Now what? Of course it keeps popping in my head. Maybe I'm psychologically weak, maybe I think too much, maybe I don't know... But anyway, now every time I see a girl, I have to think of her as a sexual object. Why? Because I have to insert deep in my brain that I am attracted to girls, because I need to keep making sexual comments about them, I need to show everyone that I am completely bisexual, just because that's the only way Khanh will be able to see I am bi.
wtf
Yeah...
And I'm quite 100% sure that everyone does the same thing. Well actually I keep talking about the same thing all over again and there is nothing new in this post at all, but I figured it would still be nice to have another example of beliefs and groups.
On bisexuality, I am acting like a kid. Here is the thing: I watch and enjoy female porn as much as gay porn (in fact for the past few months - maybe year - I have been more into straight porn because I can find more easily!) Hence, I am bi. Wait, I never had sex with a woman before! Does that mean I don't want to? I'm fucking dreaming about undressing a girl, touching her boobs, her butt, licking her pussy, putting my fingers in it, and then fuck her. Yup. I need to get laid. I'm dreaming about doing it. I'm seriously thinking about finding some kind of website (cuz I'm a relatively shy person and don't like losing time in bars or stuff... lol)
Does that make me bi? Well no. I AM ALREADY BISEXUAL. No need to become it or anything. Will I know when I try a few times? No, no, no! It's not about knowing if I'm straight, gay, bi, or anything, it's just about being myself and living free. Free of whatever other people might think of me.

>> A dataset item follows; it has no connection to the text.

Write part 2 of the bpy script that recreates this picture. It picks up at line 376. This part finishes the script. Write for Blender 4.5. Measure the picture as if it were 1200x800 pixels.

When I look in the streets at other people, I never look at how beautiful or anything they are. In fact, I don't know what beauty is. So in other words everyone is beautiful for me. When I look at people, I find them all interesting. I want to know more about their lives. So I try to guess, I look at how they dress, how they walk, how they look around, how they talk, etc. I find it extremely interesting to get to know people. That way, or in any other way.
But when I'm with a friend and they ask me: "What do you think of that guy or that chick?" FUCK YOU!! I don't care what they look like, and I don't want to judge them on their appearance! That's clearly disgusting and almost sick...
Everyone is different and that's what makes them beautiful. The fat 60 yo man, or the transvestite. The transfigured black lady or the homeless man missing a leg. They're all interesting for me. And sexually is the same. I'd say yes if any of these asked me. (though I am not really looking for sex lately... not have done any since Simon two weeks ago!)
So, back to the problem. I am bi, but I am doubting it. Why? Because one person is completely sure that I am wrong. I could not care about what he says and thinks, but fuck I do... >_< I mean, now every time I look at a woman, I need to ask myself "Do I find her sexy?" I want to believe I am bi. But I rationally know that I shouldn't do that. I should stop listening to the shit people say about me. I should stop worrying about my sexuality and what people think of it. I should just be as free as I want to be.
But Khanh is a good friend and I care about the stuff he says. So it's getting into me... Without my consent. I need to work on that. Because that's how people were able to manipulate me in the past.